Tendo como pano de fundo o Japão sob os traumas silenciados do pós-guerra, Murakami personifica em seu protagonista a culpa e as obsessões que alimentaram a sociedade nipônica naquele período. Shimamoto representa a fuga desse labirinto de solidão. Como em Um corpo de que cai, de Hitchcock, ou Trágica obsessão, de Brian De Palma, ao sair da inércia Hajime mergulha de cabeça em uma espiral de estranheza e segredos.
Bonita, mas coxa
Hajime lembra da amiga como uma menina inteligente e sensível, com quem compartilha seu gosto por literatura e música. Os dois passavam as tardes escutando a coleção de discos do pai de Shimamoto, mas o que ainda permanece como mais forte traço da garota é a perna que arrasta. O andar peculiar de Shimamoto perseguiu Hajime até a meia-idade. As mulheres com condições semelhantes produzem nele um efeito devastador, porém silencioso.
No conto Samsa apaixonado, que integra o volume Homens sem mulheres e retoma o leitmotiv kafkiano, Murakami também explora a ideia de identidade e corpo.
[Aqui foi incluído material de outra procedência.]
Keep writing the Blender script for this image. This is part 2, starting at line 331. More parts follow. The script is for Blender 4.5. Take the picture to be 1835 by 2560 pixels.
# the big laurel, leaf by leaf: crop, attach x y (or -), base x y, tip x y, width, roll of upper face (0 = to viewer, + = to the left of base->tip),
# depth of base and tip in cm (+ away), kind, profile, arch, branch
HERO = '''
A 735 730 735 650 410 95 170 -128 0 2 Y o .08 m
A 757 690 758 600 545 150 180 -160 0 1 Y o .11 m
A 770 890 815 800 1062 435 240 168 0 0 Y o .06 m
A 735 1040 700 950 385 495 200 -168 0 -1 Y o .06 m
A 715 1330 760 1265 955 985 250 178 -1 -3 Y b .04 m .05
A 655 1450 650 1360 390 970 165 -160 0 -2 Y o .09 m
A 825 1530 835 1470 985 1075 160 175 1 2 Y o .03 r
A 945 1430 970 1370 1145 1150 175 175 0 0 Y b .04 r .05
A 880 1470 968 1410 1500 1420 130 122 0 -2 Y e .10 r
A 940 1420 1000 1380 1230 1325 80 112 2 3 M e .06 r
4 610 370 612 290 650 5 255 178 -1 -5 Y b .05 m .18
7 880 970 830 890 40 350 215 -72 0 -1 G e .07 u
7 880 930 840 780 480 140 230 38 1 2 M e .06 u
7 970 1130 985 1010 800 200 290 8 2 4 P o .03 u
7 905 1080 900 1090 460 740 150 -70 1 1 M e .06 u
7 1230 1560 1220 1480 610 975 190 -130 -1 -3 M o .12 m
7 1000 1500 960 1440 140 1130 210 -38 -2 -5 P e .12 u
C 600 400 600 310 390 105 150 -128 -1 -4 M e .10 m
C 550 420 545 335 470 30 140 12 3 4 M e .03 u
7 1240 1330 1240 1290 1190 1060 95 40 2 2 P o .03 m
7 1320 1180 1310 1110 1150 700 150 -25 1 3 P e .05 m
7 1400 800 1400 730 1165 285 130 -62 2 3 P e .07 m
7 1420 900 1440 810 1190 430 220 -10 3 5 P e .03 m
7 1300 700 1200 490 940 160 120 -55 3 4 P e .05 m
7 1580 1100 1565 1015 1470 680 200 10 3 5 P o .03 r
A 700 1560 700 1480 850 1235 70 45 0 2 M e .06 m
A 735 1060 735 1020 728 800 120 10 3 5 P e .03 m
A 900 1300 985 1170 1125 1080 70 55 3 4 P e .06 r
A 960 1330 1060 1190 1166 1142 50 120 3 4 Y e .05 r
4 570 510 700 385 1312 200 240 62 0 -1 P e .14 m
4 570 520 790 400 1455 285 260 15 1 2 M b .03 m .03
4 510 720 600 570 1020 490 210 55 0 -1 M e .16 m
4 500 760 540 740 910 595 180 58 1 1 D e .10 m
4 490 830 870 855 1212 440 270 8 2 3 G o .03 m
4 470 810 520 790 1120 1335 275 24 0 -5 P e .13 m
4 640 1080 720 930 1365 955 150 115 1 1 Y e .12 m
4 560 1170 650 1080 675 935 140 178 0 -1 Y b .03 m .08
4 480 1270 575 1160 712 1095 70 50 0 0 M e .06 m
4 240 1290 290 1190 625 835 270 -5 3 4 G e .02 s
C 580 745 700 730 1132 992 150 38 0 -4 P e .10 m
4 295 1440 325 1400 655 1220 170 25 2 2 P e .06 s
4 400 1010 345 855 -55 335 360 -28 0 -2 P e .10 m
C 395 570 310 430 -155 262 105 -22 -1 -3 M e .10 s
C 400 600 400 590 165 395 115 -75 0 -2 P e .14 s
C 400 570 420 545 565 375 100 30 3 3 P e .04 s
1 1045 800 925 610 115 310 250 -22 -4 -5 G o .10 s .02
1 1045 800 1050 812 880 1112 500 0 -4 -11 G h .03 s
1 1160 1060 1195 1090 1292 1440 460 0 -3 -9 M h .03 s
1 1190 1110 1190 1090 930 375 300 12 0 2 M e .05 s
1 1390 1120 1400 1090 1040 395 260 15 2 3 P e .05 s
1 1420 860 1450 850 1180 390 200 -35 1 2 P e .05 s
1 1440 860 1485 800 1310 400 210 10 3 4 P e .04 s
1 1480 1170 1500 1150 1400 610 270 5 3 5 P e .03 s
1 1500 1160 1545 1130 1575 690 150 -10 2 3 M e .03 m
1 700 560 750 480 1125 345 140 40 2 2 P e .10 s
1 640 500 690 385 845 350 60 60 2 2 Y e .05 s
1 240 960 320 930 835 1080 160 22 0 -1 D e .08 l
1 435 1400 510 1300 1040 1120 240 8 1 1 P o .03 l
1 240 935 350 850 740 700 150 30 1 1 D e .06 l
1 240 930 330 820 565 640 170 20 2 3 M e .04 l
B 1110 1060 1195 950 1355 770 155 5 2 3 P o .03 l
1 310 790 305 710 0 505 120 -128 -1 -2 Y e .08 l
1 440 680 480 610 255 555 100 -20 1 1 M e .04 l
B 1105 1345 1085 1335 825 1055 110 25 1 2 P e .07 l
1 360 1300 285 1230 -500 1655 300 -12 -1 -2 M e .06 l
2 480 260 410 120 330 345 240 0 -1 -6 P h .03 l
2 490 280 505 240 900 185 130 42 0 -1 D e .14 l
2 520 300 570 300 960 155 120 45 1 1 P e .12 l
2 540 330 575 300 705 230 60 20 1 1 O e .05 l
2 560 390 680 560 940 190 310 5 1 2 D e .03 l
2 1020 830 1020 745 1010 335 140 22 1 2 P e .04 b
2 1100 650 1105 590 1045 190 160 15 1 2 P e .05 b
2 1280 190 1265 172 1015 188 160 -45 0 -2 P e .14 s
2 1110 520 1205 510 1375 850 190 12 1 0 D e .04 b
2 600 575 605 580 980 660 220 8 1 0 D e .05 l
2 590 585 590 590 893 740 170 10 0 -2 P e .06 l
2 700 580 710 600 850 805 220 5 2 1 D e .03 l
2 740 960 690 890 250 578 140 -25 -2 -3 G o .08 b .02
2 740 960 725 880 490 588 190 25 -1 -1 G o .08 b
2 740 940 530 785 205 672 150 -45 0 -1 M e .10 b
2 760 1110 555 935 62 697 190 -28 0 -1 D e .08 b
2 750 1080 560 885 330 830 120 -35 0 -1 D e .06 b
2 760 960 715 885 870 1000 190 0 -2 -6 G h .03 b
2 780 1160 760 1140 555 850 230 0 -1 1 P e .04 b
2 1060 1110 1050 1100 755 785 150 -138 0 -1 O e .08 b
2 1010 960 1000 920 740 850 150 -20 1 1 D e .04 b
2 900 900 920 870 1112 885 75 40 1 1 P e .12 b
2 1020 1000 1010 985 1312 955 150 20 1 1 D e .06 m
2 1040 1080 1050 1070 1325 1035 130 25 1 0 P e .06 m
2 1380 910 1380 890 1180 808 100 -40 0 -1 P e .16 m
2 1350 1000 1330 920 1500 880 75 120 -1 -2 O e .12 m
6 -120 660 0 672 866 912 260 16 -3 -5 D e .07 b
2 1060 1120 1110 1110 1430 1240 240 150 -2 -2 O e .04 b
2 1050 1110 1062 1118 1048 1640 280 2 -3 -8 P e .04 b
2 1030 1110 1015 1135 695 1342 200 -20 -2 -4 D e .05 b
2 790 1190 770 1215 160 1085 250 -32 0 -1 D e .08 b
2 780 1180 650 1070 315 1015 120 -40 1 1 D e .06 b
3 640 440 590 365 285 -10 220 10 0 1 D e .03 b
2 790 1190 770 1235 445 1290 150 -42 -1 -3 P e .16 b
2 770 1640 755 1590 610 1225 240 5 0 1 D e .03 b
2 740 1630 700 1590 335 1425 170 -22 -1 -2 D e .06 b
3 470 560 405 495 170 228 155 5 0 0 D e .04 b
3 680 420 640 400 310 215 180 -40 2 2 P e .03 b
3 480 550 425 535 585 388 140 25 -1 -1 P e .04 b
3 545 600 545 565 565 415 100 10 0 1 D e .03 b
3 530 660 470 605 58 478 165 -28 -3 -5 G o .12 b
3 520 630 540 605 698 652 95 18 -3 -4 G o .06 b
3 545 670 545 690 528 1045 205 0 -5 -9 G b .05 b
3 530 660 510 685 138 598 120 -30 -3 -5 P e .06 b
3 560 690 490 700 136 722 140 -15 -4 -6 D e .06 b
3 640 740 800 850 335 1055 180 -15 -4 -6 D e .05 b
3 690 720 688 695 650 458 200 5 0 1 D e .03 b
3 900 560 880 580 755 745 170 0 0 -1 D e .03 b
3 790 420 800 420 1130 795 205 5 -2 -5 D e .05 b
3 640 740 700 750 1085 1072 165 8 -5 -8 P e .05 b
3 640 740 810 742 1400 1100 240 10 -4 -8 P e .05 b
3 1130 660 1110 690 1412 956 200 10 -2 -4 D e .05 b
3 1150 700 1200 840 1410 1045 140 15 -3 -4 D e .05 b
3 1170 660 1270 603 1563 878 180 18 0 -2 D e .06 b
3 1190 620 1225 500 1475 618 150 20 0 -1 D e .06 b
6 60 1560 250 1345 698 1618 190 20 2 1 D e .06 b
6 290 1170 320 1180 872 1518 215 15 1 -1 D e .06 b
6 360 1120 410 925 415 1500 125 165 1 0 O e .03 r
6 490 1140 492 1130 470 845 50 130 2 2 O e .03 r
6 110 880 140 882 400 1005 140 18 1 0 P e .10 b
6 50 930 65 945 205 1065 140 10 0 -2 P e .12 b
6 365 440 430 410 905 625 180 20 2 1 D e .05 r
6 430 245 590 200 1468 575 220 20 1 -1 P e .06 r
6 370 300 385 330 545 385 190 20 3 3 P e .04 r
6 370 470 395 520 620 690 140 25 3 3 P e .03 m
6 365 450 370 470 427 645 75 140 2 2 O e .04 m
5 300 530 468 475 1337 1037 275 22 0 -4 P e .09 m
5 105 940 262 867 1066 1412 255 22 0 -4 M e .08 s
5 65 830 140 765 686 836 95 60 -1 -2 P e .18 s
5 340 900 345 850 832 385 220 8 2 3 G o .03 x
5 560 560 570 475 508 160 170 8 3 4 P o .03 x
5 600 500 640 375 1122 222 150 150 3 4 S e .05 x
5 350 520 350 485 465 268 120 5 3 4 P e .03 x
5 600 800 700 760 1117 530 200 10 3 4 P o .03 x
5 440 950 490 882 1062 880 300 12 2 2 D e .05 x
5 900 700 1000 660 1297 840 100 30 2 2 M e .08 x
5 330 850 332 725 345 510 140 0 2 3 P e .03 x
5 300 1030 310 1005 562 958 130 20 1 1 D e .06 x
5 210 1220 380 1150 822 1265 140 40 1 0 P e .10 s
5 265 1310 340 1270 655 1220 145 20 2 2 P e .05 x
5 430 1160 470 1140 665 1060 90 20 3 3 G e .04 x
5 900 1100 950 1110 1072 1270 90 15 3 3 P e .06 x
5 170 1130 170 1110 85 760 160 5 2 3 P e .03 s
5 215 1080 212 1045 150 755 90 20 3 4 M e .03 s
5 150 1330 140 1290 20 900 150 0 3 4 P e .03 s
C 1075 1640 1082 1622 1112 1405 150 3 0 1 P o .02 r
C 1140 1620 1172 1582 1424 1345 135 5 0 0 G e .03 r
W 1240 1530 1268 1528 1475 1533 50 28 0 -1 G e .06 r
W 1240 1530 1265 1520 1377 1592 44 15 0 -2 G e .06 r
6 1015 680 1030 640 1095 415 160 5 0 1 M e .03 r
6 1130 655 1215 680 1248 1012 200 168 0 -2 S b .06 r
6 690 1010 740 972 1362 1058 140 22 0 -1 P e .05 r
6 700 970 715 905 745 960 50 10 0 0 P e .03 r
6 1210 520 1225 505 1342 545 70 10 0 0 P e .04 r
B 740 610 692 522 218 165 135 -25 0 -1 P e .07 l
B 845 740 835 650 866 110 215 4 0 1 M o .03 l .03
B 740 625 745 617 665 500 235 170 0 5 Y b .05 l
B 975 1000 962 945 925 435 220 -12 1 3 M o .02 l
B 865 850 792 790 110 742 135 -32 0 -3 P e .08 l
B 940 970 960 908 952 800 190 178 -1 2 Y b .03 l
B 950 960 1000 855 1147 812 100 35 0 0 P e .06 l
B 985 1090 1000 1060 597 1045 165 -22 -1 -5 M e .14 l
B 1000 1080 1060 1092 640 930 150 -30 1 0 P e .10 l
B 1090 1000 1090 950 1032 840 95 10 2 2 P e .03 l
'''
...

Essa fascinação de Hajime pelo detalhe que todos consideravam um defeito — e que colocava Shimamoto à margem na escola — é salvação e perdição, ao mesmo tempo em que coloca o personagem numa perpétua situação de tentativa e erro.
O autor de 1Q84 é habilidoso ao explorar a dualidade entre desejo e memória como cerne do romance. O não dito ganha ainda mais importância do que tudo o que está escrito. O silêncio, uma espécie de chave-mestra para desvendar os mundos de Murakami, é também um fator essencial em Sul da fronteira, oeste do sol. Todas as perguntas de Hajime são respondidas somente quando ele também se cala.
Em um momento, o personagem diz:
Não tenho muito para contar sobre os quatro anos que passei na faculdade.
E afirma:
Encarei longamente meus olhos no espelho, como não fazia há muito. Mas eles não refletiam nada de quem eu era. Apoiei as mãos na pia e respirei fundo.
Esses são dois momentos em que o vazio é mais importante que todo o resto. É na ausência que Murakami ergue sua história e faz seu personagem se confrontar, antes de tudo, consigo mesmo. Mais uma herança muito clara de Franz Kafka.
Homens sem cor
Murakami não é um escritor de frases perfeitas, esculpidas, como Kawabata ou Mishima. Sua literatura é mais bruta, cotidiana. Os tons ocidentais que o afastam da literatura clássica japonesa reverberam em Sul da fronteira, oeste do sol. Seja por sempre escrever fora do Japão ou por não ter um conterrâneo como modelo, como explica em Romancista como vocação, Murakami se transformou em um autor universal. É difícil imaginar que essas mesmas queixas recaiam sobre o também universalizado Kazuo Ishiguro. Murakami, talvez, tenha um caráter popular demais.
Sul da fronteira, oeste do sol se assemelha a O incolor Tsukuru Tazaki e seus anos de peregrinação — uma das melhores obras de Murakami — ao propor um personagem adulto mitigado pelas feridas da juventude. Tsukuru, como Hajime, é um homem estabelecido, obcecado por trens e metrôs, e por entender o motivo pelo qual seus quatro melhores amigos passaram a ignorá-lo. Para além do passado em suspenso, uma ferida aberta, os dois protagonistas são sujeitos sem cores, perdidos no cinza da cidade. Toru Okada, de Crônica do pássaro de corda, e o protagonista de O assassinato do comendador também.
Se à primeira vista esse parece ser uma narrativa realista como Norwegian wood — obra que colocou o autor no mapa —, a história de Hajime é muito mais noir, psicanalítica e profunda do que parece. Flutuando entre realidade e memória, Hajime está completamente subjugado pela incompreensão e desentendimento humano. Ainda que Murakami rejeite qualquer influência direta dos estudos de Freud, é impossível não enxergar relações mesmo involuntárias. Quando o conflito não se dá na perspectiva do sonho, acontece fora do que podemos entender como real.
Tradição
O que une todas as narrativas ficcionais de Murakami parece ser seu ardor por O apanhador no campo de centeio. O clássico de Salinger ressoa em boa parte da literatura do japonês. Seus anti-heróis são como Holden, mas a rebeldia não costuma se dar no plano visível: está sempre escondida pela tradição e organização do seu país.
Hajime, que não era tão mau aluno quanto Caulfield e nem tão inteligente, guarda para si a insatisfação e a vontade de poder — para usar um termo nietzschiano —, mas engata, igualmente, a literatura de formação. Como dito antes, é no silêncio que as coisas realmente acontecem para Haruki Murakami.
Sul da fronteira, oeste do sol, apesar do lapso de três décadas chega ao país em boa hora, e é uma das obras mais bem acabadas de seu autor, e é também aquela que dosa com exatidão os elementos que integram seu cardápio.